On Tue, Nov 11, 2025 at 11:03 AM Bart Schaefer <schaefer@xxxxxxxxxxxxxxxx> wrote:
On Tue, Nov 11, 2025 at 3:58 AM Philippe Altherr
<philippe.altherr@xxxxxxxxx> wrote:
>
> The reason for the difference is that Zsh evaluates the redirection in the process of the affected command. echo and false are builtins. They are run and their redirections are evaluated in the running Zsh process. timeout is an external command. It is run and its redirection is evaluated in a forked process.

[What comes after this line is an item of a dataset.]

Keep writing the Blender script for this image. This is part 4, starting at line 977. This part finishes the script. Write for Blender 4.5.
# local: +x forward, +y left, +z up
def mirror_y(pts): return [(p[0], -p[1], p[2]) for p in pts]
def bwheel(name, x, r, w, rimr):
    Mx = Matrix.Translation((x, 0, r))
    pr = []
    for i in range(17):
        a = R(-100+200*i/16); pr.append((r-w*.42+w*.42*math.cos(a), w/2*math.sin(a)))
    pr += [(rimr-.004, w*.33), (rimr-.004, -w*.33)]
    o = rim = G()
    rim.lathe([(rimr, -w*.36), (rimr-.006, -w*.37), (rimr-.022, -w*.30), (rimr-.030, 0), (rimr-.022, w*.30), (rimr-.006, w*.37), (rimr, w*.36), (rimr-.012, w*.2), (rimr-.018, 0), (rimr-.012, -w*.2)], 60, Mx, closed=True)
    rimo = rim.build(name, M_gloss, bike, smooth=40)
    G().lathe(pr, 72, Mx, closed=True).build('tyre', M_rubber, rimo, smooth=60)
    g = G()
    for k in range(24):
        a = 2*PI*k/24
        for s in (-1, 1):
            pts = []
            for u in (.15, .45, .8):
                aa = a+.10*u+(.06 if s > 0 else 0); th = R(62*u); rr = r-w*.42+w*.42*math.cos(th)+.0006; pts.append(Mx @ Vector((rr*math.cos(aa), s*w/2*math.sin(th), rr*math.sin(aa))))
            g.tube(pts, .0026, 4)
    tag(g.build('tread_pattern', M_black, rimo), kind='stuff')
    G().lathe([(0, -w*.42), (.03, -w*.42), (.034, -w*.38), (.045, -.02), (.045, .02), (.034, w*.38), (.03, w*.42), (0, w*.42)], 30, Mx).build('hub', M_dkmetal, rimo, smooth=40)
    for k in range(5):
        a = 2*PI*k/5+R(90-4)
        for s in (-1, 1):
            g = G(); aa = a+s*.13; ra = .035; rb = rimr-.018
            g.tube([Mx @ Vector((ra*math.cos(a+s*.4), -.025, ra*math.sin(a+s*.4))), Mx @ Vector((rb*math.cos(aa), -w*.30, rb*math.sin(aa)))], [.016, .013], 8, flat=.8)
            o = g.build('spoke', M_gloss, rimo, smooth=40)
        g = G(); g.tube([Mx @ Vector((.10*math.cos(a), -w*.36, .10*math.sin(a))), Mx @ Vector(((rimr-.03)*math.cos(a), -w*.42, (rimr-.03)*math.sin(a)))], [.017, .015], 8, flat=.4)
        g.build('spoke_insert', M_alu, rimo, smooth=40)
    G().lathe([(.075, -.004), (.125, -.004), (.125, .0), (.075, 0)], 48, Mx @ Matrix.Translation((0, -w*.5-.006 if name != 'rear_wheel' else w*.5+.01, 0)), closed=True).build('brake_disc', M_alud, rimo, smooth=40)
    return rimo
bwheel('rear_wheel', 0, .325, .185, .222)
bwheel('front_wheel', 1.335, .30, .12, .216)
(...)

This is correct, but it's not the whole story.  Zsh defines $RANDOM as
a *repeatable* sequence of random numbers:
     The values of RANDOM form an intentionally-repeatable pseudo-random
     sequence; subshells that reference RANDOM will result in identical
     pseudo-random values unless the value of RANDOM is referenced or
     seeded in the parent shell in between subshell invocations.

> On Tue, Nov 11, 2025 at 11:28 AM Luis Estrozi <lestrozi@xxxxxxxxx> wrote:
>>
>> I tried this on bash and it works as expected.

Bash does not define RANDOM as repeatable.  Subshells / forks get a
new instantiation of RANDOM with new values.